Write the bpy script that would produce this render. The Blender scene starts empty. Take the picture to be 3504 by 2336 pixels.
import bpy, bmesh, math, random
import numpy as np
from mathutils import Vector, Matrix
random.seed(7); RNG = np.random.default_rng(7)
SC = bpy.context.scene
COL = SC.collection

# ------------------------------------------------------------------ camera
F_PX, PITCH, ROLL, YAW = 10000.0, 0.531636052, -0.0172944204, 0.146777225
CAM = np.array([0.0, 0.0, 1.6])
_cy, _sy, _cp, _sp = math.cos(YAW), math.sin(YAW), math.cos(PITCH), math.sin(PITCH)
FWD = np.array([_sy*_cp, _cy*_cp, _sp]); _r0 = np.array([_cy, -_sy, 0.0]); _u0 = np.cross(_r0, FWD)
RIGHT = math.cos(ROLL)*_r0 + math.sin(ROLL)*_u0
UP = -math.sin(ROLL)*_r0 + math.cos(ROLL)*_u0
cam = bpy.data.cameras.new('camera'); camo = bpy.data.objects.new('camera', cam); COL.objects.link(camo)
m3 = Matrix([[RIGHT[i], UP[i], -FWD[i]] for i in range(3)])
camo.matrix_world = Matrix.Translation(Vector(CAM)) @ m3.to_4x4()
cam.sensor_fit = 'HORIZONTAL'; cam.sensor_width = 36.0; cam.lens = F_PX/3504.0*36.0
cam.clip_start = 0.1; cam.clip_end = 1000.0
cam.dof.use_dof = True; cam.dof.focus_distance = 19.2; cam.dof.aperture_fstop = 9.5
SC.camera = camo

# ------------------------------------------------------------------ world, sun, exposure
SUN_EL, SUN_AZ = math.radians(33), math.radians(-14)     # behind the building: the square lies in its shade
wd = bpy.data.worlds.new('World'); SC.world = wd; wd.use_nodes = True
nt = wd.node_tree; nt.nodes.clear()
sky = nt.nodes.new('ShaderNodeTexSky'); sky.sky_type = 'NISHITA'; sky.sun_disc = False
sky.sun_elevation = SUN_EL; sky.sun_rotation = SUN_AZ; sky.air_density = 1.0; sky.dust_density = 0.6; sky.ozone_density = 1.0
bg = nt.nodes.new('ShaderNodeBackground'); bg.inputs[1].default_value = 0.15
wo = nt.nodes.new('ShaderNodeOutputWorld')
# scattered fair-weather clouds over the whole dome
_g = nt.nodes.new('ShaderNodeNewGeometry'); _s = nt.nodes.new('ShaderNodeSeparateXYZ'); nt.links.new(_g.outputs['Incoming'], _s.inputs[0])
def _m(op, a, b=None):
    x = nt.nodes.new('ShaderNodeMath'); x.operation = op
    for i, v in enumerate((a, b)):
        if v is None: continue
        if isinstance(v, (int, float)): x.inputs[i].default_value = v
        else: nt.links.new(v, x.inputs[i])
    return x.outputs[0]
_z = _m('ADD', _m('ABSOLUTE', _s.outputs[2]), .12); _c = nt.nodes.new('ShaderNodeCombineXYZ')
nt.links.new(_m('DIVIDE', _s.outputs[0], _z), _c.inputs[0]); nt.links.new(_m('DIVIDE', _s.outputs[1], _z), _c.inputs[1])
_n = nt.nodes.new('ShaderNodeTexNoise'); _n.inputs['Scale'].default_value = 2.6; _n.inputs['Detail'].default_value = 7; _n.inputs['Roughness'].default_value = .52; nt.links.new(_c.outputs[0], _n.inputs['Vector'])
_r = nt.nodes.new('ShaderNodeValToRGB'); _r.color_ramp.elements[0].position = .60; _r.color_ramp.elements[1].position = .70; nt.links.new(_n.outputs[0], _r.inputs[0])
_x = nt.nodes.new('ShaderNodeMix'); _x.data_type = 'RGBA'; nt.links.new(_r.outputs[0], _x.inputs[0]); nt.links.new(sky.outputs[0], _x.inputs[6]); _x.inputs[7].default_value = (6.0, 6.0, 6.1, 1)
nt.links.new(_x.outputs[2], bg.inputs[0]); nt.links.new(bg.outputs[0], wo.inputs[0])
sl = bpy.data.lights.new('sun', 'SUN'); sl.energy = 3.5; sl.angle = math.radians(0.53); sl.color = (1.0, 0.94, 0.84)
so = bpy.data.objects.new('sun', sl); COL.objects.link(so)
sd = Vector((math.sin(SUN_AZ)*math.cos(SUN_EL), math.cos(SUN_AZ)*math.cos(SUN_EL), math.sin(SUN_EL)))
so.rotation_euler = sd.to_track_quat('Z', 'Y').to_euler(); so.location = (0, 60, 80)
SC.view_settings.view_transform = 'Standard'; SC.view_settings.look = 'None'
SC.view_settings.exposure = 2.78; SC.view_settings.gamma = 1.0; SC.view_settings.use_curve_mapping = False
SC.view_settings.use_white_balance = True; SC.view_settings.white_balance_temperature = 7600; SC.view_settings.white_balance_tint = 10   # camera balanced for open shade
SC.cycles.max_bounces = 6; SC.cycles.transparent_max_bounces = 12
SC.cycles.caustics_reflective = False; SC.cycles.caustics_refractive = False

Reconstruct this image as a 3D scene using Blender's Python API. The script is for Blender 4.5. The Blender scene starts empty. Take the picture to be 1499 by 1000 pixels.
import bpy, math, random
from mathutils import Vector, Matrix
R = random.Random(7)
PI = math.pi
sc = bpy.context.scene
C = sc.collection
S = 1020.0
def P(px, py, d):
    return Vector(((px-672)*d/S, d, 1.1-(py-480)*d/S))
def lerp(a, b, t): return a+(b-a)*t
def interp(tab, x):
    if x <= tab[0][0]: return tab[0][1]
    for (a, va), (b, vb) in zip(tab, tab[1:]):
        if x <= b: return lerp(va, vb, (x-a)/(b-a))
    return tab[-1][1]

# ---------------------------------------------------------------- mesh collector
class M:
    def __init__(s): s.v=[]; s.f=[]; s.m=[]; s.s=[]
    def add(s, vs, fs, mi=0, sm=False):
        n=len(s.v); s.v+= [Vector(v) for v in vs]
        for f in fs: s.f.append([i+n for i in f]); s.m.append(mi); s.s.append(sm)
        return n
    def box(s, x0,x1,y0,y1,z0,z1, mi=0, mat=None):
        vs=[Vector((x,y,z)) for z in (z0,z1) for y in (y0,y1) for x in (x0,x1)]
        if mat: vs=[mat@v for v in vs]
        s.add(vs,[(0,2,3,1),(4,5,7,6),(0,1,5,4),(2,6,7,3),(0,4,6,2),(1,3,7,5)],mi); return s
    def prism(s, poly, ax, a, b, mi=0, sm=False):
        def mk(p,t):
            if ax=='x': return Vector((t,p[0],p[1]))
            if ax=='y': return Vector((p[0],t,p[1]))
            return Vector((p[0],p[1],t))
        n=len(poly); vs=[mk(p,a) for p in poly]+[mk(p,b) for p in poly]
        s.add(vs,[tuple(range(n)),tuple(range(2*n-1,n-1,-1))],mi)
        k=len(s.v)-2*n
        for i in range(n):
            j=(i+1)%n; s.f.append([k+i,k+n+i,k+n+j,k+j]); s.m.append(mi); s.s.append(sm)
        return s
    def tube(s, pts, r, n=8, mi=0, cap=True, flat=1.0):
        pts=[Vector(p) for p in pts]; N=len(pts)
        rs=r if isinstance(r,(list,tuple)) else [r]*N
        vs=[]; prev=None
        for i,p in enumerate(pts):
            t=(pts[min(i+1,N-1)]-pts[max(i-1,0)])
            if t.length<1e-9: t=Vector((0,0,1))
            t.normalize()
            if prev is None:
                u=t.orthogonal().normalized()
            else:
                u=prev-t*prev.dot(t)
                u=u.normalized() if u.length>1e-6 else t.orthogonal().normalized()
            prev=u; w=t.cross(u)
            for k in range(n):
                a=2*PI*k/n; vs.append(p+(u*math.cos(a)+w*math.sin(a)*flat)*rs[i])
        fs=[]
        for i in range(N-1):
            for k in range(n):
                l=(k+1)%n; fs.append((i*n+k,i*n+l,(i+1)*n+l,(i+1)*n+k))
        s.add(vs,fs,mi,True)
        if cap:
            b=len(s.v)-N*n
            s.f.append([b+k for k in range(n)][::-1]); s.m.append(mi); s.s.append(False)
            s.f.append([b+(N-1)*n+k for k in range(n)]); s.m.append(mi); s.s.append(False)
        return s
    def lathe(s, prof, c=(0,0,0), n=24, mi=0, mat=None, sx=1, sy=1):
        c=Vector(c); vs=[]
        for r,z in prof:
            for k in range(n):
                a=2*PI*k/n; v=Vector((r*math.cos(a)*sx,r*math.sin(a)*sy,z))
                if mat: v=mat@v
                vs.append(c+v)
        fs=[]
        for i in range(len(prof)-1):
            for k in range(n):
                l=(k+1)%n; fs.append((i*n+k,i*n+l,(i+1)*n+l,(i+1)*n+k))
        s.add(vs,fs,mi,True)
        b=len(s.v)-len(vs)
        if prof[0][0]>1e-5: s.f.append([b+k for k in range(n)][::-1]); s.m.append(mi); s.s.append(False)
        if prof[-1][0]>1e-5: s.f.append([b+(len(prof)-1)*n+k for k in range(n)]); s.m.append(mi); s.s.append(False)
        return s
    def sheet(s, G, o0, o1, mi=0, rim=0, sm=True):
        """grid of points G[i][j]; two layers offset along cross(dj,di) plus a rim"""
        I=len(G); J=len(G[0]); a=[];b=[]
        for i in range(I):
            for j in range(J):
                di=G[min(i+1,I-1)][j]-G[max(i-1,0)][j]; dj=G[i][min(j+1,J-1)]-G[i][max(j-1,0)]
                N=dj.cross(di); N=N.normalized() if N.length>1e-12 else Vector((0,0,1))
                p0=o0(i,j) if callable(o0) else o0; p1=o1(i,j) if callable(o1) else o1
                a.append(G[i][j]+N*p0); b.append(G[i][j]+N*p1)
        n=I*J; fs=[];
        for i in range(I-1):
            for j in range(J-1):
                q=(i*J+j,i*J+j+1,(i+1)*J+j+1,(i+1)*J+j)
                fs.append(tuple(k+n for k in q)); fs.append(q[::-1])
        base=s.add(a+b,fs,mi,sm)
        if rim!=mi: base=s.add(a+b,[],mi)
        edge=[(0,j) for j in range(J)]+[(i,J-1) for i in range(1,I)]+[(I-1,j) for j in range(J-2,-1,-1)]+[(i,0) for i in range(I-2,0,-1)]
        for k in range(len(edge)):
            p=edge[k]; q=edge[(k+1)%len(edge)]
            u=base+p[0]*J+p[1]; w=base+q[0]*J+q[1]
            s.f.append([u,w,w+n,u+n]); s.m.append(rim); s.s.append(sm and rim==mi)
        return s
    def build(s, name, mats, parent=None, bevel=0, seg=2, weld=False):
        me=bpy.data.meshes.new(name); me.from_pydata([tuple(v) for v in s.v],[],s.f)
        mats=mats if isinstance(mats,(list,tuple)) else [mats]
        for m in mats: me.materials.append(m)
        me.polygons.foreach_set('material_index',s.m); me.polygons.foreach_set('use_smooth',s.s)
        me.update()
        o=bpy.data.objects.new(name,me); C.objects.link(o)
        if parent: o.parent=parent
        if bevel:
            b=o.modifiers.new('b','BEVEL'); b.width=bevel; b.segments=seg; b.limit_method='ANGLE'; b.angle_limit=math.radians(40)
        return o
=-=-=
◆ Work to be completed
From the first line of the data above to the line holding "COL = SC.collection", reproduce each line exactly; emit no other lines.

◆ Result
Write the bpy script that would produce this render. The Blender scene starts empty. Take the picture to be 3504 by 2336 pixels.
import bpy, bmesh, math, random
import numpy as np
from mathutils import Vector, Matrix
random.seed(7); RNG = np.random.default_rng(7)
SC = bpy.context.scene
COL = SC.collection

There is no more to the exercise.